旧友と語らい、傑作でなくとも自らの詩を残した。

李徴は如何にしてその後を生きたか。
人の心を取り戻す時間に獣の己がしたことを恐れ、悲しみながらも、人の心を取り戻す時間を失うことを更に恐れた。

李徴は虎になってからなぜ虎になったのかを振り返り、自らを省みた。
俺には山月記があるのだから、虎になる前に振り返ることができる。
自分の中の獣を見つめ、小さくても自分が大切だと思うものを作り磨いて行く他ないのかもしれない。

傲慢と怠惰、そして老いへの恐怖

もう一度客観的に自分を見つめてみると、やはり傲慢なのだと感じる。
肥大した自尊心をもう一度等身大に戻し、自らがすでに何者かであるかのように振る舞う心を宥めてゆかないとならない。

そして怠惰でもある。
心を乱せばその心を慰めるのに時間を使えるし、これは自分への都合の良い言い訳にできる。
努力をする時間を使えない言い訳にできる。
これは怠惰に他ならないし、ひどく麻薬的だ。

ソフトウェアエンジニアリングは楽しい。
この感覚は今も変わっていない。
それにやれ役職だやれ収入だ学歴だとゴテゴテと変な色を付けるから良くないのではないか。

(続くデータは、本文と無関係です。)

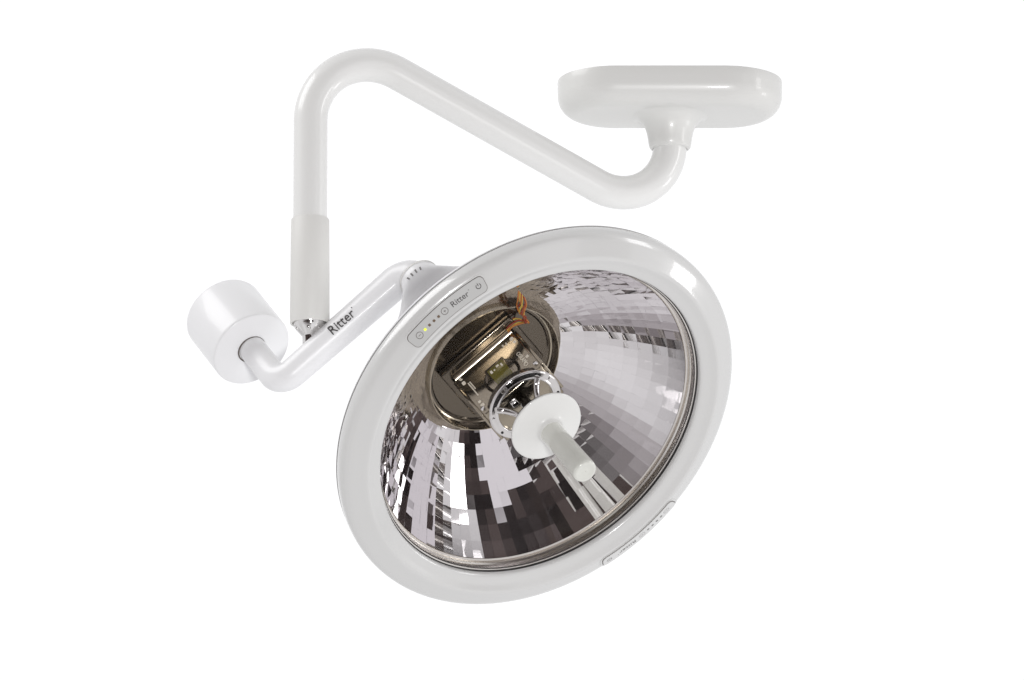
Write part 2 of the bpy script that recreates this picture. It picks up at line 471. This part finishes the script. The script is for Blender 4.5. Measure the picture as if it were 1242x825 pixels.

それと老いの恐怖に向き合わないとならないかもしれない。
時間と体力に溢れていた頃は今よりも未知は恐ろしくなかった。未知を学んで前に進むことが容易に感じられたからではないか。
自分の進歩は減速していっているのではないか…老いによって自分の可能性は終わりを迎えつつあるのではないか…と、そういった気持ちは少なからず胸に去来している。

ただそれにしたって、それが正しいのであればこそ、自分のリソースを正しく使って自分が望む自分になっていくべきだ。
今までと同じ様に時間を使っていたら減速するがままいつか止まってしまう。
心を乱している暇があったら楽しいエンジニアリングを更に学んでいくべきではないか。

締め

こんな文章を残してどうするのだろうか。
しばらく恥ずかしくてしょうがないかもしれないが、今の素直な気持ちの吐露として残す。

久しぶりに『山月記』を読み、文章が心に沁み入るように感じた。
子供の頃、父が頻繁に「本を読め」と言っていたことを思い出す。
自分が生まれたときの父の年齢は、去年初めて長女を迎えたときの自分の年齢と同じだ。